▶ What is asked: Could every line of the data be printed exactly as it reads?

+--

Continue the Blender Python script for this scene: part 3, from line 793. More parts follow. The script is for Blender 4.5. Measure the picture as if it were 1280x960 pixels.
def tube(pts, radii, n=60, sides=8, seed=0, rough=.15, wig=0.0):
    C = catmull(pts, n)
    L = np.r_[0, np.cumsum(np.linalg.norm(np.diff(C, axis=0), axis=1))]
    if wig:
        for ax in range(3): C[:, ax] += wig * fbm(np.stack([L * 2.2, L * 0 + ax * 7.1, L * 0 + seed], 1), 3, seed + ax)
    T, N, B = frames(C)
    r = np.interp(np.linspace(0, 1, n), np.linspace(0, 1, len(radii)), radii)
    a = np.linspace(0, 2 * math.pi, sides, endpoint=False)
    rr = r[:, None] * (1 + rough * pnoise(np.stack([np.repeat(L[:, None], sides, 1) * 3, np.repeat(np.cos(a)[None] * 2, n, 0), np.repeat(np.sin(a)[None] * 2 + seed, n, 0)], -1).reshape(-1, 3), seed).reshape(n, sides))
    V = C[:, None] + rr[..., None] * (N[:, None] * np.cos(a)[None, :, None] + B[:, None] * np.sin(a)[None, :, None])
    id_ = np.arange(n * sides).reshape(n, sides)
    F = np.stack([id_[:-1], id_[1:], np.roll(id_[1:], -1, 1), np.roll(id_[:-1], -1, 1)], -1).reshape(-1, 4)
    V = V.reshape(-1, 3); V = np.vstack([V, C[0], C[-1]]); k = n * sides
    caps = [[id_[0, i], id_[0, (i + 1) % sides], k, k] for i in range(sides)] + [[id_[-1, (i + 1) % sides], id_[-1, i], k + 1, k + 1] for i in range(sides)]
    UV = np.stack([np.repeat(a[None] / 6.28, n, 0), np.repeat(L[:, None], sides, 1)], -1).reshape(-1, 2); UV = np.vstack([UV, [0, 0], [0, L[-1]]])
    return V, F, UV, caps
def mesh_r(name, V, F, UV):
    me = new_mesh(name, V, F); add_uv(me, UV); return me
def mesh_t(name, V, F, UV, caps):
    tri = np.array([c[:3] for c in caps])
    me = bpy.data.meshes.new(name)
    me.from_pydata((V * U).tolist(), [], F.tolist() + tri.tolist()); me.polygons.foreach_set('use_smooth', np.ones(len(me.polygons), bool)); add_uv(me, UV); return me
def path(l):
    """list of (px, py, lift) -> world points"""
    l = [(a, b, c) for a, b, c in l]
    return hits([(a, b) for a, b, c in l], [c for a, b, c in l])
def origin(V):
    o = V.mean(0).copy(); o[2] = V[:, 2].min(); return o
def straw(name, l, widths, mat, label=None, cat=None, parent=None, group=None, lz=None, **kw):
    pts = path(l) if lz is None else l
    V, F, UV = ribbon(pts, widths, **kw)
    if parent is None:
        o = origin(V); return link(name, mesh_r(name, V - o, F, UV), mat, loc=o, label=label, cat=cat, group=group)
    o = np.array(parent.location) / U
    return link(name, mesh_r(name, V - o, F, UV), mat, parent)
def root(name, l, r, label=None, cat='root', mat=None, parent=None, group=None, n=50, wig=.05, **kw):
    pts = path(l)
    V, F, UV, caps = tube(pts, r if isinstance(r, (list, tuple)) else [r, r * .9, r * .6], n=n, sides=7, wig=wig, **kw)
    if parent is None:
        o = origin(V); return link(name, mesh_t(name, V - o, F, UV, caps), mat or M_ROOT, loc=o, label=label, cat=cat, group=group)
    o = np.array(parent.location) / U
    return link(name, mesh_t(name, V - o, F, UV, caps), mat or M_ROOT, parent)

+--

▶ Result of this task:
Continue the Blender Python script for this scene: part 3, from line 793. More parts follow. The script is for Blender 4.5. Measure the picture as if it were 1280x960 pixels.
def tube(pts, radii, n=60, sides=8, seed=0, rough=.15, wig=0.0):
    C = catmull(pts, n)
    L = np.r_[0, np.cumsum(np.linalg.norm(np.diff(C, axis=0), axis=1))]
    if wig:
        for ax in range(3): C[:, ax] += wig * fbm(np.stack([L * 2.2, L * 0 + ax * 7.1, L * 0 + seed], 1), 3, seed + ax)
    T, N, B = frames(C)
    r = np.interp(np.linspace(0, 1, n), np.linspace(0, 1, len(radii)), radii)
    a = np.linspace(0, 2 * math.pi, sides, endpoint=False)
    rr = r[:, None] * (1 + rough * pnoise(np.stack([np.repeat(L[:, None], sides, 1) * 3, np.repeat(np.cos(a)[None] * 2, n, 0), np.repeat(np.sin(a)[None] * 2 + seed, n, 0)], -1).reshape(-1, 3), seed).reshape(n, sides))
    V = C[:, None] + rr[..., None] * (N[:, None] * np.cos(a)[None, :, None] + B[:, None] * np.sin(a)[None, :, None])
    id_ = np.arange(n * sides).reshape(n, sides)
    F = np.stack([id_[:-1], id_[1:], np.roll(id_[1:], -1, 1), np.roll(id_[:-1], -1, 1)], -1).reshape(-1, 4)
    V = V.reshape(-1, 3); V = np.vstack([V, C[0], C[-1]]); k = n * sides
    caps = [[id_[0, i], id_[0, (i + 1) % sides], k, k] for i in range(sides)] + [[id_[-1, (i + 1) % sides], id_[-1, i], k + 1, k + 1] for i in range(sides)]
    UV = np.stack([np.repeat(a[None] / 6.28, n, 0), np.repeat(L[:, None], sides, 1)], -1).reshape(-1, 2); UV = np.vstack([UV, [0, 0], [0, L[-1]]])
    return V, F, UV, caps
def mesh_r(name, V, F, UV):
    me = new_mesh(name, V, F); add_uv(me, UV); return me
def mesh_t(name, V, F, UV, caps):
    tri = np.array([c[:3] for c in caps])
    me = bpy.data.meshes.new(name)
    me.from_pydata((V * U).tolist(), [], F.tolist() + tri.tolist()); me.polygons.foreach_set('use_smooth', np.ones(len(me.polygons), bool)); add_uv(me, UV); return me
def path(l):
    """list of (px, py, lift) -> world points"""
    l = [(a, b, c) for a, b, c in l]
    return hits([(a, b) for a, b, c in l], [c for a, b, c in l])
def origin(V):
    o = V.mean(0).copy(); o[2] = V[:, 2].min(); return o
def straw(name, l, widths, mat, label=None, cat=None, parent=None, group=None, lz=None, **kw):
    pts = path(l) if lz is None else l
    V, F, UV = ribbon(pts, widths, **kw)
    if parent is None:
        o = origin(V); return link(name, mesh_r(name, V - o, F, UV), mat, loc=o, label=label, cat=cat, group=group)
    o = np.array(parent.location) / U
    return link(name, mesh_r(name, V - o, F, UV), mat, parent)
def root(name, l, r, label=None, cat='root', mat=None, parent=None, group=None, n=50, wig=.05, **kw):
    pts = path(l)
    V, F, UV, caps = tube(pts, r if isinstance(r, (list, tuple)) else [r, r * .9, r * .6], n=n, sides=7, wig=wig, **kw)
    if parent is None:
        o = origin(V); return link(name, mesh_t(name, V - o, F, UV, caps), mat or M_ROOT, loc=o, label=label, cat=cat, group=group)
    o = np.array(parent.location) / U
    return link(name, mesh_t(name, V - o, F, UV, caps), mat or M_ROOT, parent)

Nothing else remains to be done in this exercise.